Section 45 of The Modern Slavery Act 2015 provides a defence to an individual who pleads that they have committed a criminal offence because they were compelled to do it, and that compulsion is attributable to slavery or to relevant exploitation. If the defendant is an adult, then the jury may also consider whether a reasonable person in the same situation as the person and having the person’s relevant characteristics would have no realistic alternative to doing that act. It should be noted that the s45 defence does not apply to a number of offences listed at Schedule 4 of the Act.

R v Brecani [2021] EWCA Crim 731

By way of some background, a conclusive grounds decision is the decision made by the Competent Authority (the decision maker of the NRM) that an individual is definitely a victim of modern slavery.

In Brecani, the High Court overturned the decision in DPP v M [2020] EWCH 3422 (Admin) which held that a conclusive grounds decision was admissible as evidence in criminal proceedings. They stated that:

case workers in the Competent Authority cannot be considered experts in human trafficking or modern slavery and as such cannot give opinion evidence in a trial on the question whether an individual was trafficked or exploited” [54].

Therefore, the question of whether an individual is a VoT is a matter for the jury alone; the evaluation of such evidence being deemed to be within their ordinary knowledge [40].

The decision was somewhat controversial, with many questioning to what extent details of the organised crime of human trafficking and modern slavery can really be said to be within the knowledge of a jury. Whilst the judgment did not at all prevent individuals from running the s45 defence, there was some concern that the CPS may now see less of a need to engage with the NRM process fully.

R v AAD, AAH and AAI [2022] EWCA Crim 106

The recent Court of Appeal case R v AAD, AAH and AAI upheld the decision in Brecani. It did, however, provide some further guidance as to how VoT, who are confirmed to be such victims after conviction, may appeal against criminal convictions. The judgment confirmed the availability of the abuse of process jurisdiction to victims issued with a conclusive grounds decision.

Abuse of process is “a use of the court process for a purpose or in a way which is significantly different from the ordinary and proper use of the court process” (AG v Barker [2000] EWCH 453 (Admin)). This includes the situation where it was not just or in the public interest to try the defendant in the first place.

The court made clear that the CPS can prosecute a VoT despite being aware of a positive conclusive grounds decision. But they did go on to ask the following question:

what if the CPS has failed unjustifiably to take into account the CPS Guidance… or had no rational basis for departing from a favourable conclusive grounds decision?” [120].

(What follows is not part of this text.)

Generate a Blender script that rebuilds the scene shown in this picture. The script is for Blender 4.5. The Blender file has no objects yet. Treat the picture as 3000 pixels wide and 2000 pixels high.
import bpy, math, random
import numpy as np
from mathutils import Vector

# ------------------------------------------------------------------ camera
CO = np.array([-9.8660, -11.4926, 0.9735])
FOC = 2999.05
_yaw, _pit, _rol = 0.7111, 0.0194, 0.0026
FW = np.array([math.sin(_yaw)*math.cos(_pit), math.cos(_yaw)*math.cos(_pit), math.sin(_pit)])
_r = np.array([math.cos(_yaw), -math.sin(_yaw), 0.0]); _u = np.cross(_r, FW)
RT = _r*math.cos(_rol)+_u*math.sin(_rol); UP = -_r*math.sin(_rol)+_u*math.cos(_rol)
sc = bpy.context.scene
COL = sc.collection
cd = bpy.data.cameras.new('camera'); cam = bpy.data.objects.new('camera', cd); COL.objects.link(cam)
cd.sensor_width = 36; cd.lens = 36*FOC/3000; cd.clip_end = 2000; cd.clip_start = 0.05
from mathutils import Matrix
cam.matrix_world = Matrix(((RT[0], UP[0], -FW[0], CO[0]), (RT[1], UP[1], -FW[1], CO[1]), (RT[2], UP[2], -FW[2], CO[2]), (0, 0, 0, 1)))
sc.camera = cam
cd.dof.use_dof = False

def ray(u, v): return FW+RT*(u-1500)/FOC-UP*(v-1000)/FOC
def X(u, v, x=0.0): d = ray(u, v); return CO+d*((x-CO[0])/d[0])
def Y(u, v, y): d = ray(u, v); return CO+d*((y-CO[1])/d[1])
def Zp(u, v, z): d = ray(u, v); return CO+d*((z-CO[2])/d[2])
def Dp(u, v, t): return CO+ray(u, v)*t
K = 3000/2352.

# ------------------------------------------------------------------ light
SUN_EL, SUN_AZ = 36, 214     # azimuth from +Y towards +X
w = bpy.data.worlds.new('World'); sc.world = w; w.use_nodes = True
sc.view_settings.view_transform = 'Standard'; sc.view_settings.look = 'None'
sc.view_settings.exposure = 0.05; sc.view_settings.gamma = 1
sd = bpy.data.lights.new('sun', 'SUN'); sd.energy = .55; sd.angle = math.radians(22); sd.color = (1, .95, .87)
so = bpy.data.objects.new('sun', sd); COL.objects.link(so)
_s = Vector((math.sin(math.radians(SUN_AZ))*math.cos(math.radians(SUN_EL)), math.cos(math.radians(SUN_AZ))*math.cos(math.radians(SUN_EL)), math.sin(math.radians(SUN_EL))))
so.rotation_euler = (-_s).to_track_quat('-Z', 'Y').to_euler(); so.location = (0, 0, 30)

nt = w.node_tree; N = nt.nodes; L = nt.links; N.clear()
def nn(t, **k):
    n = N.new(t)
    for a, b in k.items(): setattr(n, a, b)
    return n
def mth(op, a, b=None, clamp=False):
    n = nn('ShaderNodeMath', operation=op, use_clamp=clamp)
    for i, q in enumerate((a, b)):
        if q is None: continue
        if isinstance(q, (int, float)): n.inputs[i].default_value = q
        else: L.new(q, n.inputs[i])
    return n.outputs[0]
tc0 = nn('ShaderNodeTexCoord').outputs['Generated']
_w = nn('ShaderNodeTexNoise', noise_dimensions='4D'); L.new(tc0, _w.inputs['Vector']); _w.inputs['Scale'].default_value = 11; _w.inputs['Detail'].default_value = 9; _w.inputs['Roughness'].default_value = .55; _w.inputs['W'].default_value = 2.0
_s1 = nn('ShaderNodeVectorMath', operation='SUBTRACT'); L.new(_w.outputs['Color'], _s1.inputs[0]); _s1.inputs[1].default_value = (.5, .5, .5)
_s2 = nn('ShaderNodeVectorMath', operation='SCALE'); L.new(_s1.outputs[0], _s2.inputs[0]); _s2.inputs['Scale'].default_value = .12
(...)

The ECtHR’s ruling in VCL & AN v UK [77587/12 and 74603/12] was considered by the Court of Appeal [129]. Here, the court accepted that whilst the prosecution of a VoT was not prohibited,

the prosecution of victims… may in certain circumstances, be at odds with the state’s duty to take operational measures to protect them” [159].

They held that it is possible for proceedings to be stayed in such an instance. The Court of Appeal did not depart from this decision and held that where it is thought the CPS should not have prosecuted in the first place, a VoT may appeal against a conviction that arises from that prosecution. The process would, in practice, be confined to rare instances where [120]:

  • The CPS had failed to have regard to the CPS guidance, or
  • There was a wholesale lack of any rational basis to depart from a SCA decision.

Where the CPS has followed the proper process, with regard to the guidance of the SCA, the Court of Appeal stated that:

it would be fruitless for a defendant to seek to avoid prosecution by alleging… status as a VoT… or by disputing the asserted lack of nexus between that status and the criminality in question. It will be fruitless just because those matters will be jury matters…” [118].

What this judgment does provide is the effect of reaffirming the clear guidance that the CPS must always co-operate and engage with the NRM process, investigating any claims of modern slavery fully when considering whether or not to prosecute.